The reason to interact with other people is precisely to learn something from them. To understand the world, by seeing it through different lens. To understand ourselves, by recognizing what we see differently from others, but also what we share. This is why we read books and watch movies, to send our gaze outward, to see ourselves from without. Art is a mirror that reflects twin perception. The artist creates in his image. The watcher sees his own reflection. The object becomes a link between two visions.

This link between people, this dependency on one another, is the source of love. Saint Augustine, sixteen hundred years ago, said it beautifully:

"Moreover, there would be no way for love, which ties people together in the bonds of unity, to make souls overflow and as it were intermingle with each other, if human beings learned nothing from other humans."[²]

The decaying of this link was prophetised by Schumacher in the 70's. He was specifically concerned with the loss of the teaching link because of technology:

"If the nature of change is such that nothing is left for the fathers to teach their sons, or for the sons to accept from their fathers, family life collapses. The life, work, and happiness of all societies depend on certain 'psychological structures' which are infinitely precious and highly vulnerable (...) a man is destroyed by the inner conviction of uselessness"[¹]

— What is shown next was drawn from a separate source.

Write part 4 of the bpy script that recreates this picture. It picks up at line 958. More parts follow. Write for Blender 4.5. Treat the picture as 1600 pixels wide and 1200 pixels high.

Technology at the time was superseding the role of teachers, especially fathers, by making their knowledge useless, since technology was evolving too fast to keep up. It seems to be a tendency developing since the Industrial Revolution. Today, this has taken a thousand steps further.

It was already dangerous before AI. We have been Googling whenever we need to learn something. Sometimes we'll find youtube videos, but more often than not we find a random website written by some unknown person. For more complex things, such as language learning, it has become the norm to simply use an app. We aren't interacting with our community. We aren't even interacting with people. But at least there was a human element, someone who wrote websites, recorded videos, developed apps.

With AI, even that human creative element is gone. Those who learn through AI have removed every human element in their experience. It's a soulless mode of being, I think. There may be a time when we won't depend on anyone else, and our lives will be fully actualized towards our Self as a singular, individual entity, turbo boosted by AI. The worst part is that, as far as I've seen, it isn't even an effective way of learning anything. AI is killing an intrinsic aspect of human connection, and giving nothing in return.

I don't want this future.

I will make an effort in my life to be a teacher and a pupil to others.

[¹] - Schumacher 1973, Small is Beautiful: 159.

[²] - Saint Augustine, De Doctrina Christiana, praef. 13.